* **Requirement**: Set down all of the data exactly as it appears.

* **Input data**:
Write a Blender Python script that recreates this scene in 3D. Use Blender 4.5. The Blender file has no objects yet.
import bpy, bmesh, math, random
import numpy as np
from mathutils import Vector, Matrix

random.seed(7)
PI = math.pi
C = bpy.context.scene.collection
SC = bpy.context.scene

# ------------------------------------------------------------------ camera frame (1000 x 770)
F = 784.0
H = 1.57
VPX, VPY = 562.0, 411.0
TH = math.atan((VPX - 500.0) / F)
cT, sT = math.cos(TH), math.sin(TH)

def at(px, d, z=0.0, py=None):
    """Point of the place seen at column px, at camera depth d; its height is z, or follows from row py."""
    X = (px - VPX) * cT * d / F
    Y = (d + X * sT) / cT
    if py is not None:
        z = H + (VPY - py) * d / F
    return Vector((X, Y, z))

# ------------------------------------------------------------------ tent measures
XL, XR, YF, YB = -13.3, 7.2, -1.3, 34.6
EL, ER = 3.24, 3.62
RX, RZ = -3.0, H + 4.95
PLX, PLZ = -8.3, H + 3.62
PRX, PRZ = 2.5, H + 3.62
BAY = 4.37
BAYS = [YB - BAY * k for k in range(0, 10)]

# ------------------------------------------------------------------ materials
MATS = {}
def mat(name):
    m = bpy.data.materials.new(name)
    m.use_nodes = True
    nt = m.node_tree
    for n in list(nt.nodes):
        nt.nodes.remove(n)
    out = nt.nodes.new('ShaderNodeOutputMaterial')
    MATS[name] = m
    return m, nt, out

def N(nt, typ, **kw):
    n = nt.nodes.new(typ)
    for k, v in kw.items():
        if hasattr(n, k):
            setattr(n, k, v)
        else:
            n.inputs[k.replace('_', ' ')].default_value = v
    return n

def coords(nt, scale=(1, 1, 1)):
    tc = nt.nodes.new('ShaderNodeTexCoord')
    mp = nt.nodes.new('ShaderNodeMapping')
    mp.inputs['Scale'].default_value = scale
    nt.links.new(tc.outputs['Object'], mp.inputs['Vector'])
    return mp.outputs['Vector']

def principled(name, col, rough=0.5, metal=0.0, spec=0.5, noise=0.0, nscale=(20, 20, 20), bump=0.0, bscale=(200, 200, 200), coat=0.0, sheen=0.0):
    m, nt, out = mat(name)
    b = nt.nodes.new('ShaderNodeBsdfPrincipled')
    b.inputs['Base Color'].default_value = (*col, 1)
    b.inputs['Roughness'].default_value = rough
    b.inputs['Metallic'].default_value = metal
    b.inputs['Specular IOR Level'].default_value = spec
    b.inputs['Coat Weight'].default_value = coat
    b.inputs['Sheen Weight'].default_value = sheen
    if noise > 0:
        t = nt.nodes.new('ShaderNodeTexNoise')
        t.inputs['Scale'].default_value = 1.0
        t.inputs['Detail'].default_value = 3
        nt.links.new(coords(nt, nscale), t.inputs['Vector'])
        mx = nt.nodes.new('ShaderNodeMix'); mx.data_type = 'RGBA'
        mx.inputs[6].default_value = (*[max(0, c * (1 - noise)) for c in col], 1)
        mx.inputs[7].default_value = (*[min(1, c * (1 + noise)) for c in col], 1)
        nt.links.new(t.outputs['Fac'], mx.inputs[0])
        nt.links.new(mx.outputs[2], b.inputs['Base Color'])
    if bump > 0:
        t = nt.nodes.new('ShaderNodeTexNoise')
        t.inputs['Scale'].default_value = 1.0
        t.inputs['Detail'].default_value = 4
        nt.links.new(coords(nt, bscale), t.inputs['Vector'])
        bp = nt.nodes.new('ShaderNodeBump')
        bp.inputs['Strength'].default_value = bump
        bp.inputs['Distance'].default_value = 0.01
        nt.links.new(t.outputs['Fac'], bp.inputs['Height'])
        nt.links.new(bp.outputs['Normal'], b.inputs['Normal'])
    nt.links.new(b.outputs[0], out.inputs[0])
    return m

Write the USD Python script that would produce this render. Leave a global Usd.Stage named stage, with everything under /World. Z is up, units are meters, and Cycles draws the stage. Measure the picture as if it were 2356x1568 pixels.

* **Output of the exercise**:
Write a Blender Python script that recreates this scene in 3D. Use Blender 4.5. The Blender file has no objects yet.
import bpy, bmesh, math, random
import numpy as np
from mathutils import Vector, Matrix

random.seed(7)
PI = math.pi
C = bpy.context.scene.collection
SC = bpy.context.scene

# ------------------------------------------------------------------ camera frame (1000 x 770)
F = 784.0
H = 1.57
VPX, VPY = 562.0, 411.0
TH = math.atan((VPX - 500.0) / F)
cT, sT = math.cos(TH), math.sin(TH)

def at(px, d, z=0.0, py=None):
    """Point of the place seen at column px, at camera depth d; its height is z, or follows from row py."""
    X = (px - VPX) * cT * d / F
    Y = (d + X * sT) / cT
    if py is not None:
        z = H + (VPY - py) * d / F
    return Vector((X, Y, z))

# ------------------------------------------------------------------ tent measures
XL, XR, YF, YB = -13.3, 7.2, -1.3, 34.6
EL, ER = 3.24, 3.62
RX, RZ = -3.0, H + 4.95
PLX, PLZ = -8.3, H + 3.62
PRX, PRZ = 2.5, H + 3.62
BAY = 4.37
BAYS = [YB - BAY * k for k in range(0, 10)]

# ------------------------------------------------------------------ materials
MATS = {}
def mat(name):
    m = bpy.data.materials.new(name)
    m.use_nodes = True
    nt = m.node_tree
    for n in list(nt.nodes):
        nt.nodes.remove(n)
    out = nt.nodes.new('ShaderNodeOutputMaterial')
    MATS[name] = m
    return m, nt, out

def N(nt, typ, **kw):
    n = nt.nodes.new(typ)
    for k, v in kw.items():
        if hasattr(n, k):
            setattr(n, k, v)
        else:
            n.inputs[k.replace('_', ' ')].default_value = v
    return n

def coords(nt, scale=(1, 1, 1)):
    tc = nt.nodes.new('ShaderNodeTexCoord')
    mp = nt.nodes.new('ShaderNodeMapping')
    mp.inputs['Scale'].default_value = scale
    nt.links.new(tc.outputs['Object'], mp.inputs['Vector'])
    return mp.outputs['Vector']

def principled(name, col, rough=0.5, metal=0.0, spec=0.5, noise=0.0, nscale=(20, 20, 20), bump=0.0, bscale=(200, 200, 200), coat=0.0, sheen=0.0):
    m, nt, out = mat(name)
    b = nt.nodes.new('ShaderNodeBsdfPrincipled')
    b.inputs['Base Color'].default_value = (*col, 1)
    b.inputs['Roughness'].default_value = rough
    b.inputs['Metallic'].default_value = metal
    b.inputs['Specular IOR Level'].default_value = spec
    b.inputs['Coat Weight'].default_value = coat
    b.inputs['Sheen Weight'].default_value = sheen
    if noise > 0:
        t = nt.nodes.new('ShaderNodeTexNoise')
        t.inputs['Scale'].default_value = 1.0
        t.inputs['Detail'].default_value = 3
        nt.links.new(coords(nt, nscale), t.inputs['Vector'])
        mx = nt.nodes.new('ShaderNodeMix'); mx.data_type = 'RGBA'
        mx.inputs[6].default_value = (*[max(0, c * (1 - noise)) for c in col], 1)
        mx.inputs[7].default_value = (*[min(1, c * (1 + noise)) for c in col], 1)
        nt.links.new(t.outputs['Fac'], mx.inputs[0])
        nt.links.new(mx.outputs[2], b.inputs['Base Color'])
    if bump > 0:
        t = nt.nodes.new('ShaderNodeTexNoise')
        t.inputs['Scale'].default_value = 1.0
        t.inputs['Detail'].default_value = 4
        nt.links.new(coords(nt, bscale), t.inputs['Vector'])
        bp = nt.nodes.new('ShaderNodeBump')
        bp.inputs['Strength'].default_value = bump
        bp.inputs['Distance'].default_value = 0.01
        nt.links.new(t.outputs['Fac'], bp.inputs['Height'])
        nt.links.new(bp.outputs['Normal'], b.inputs['Normal'])
    nt.links.new(b.outputs[0], out.inputs[0])
    return m

Write the USD Python script that would produce this render. Leave a global Usd.Stage named stage, with everything under /World. Z is up, units are meters, and Cycles draws the stage. Measure the picture as if it were 2356x1568 pixels.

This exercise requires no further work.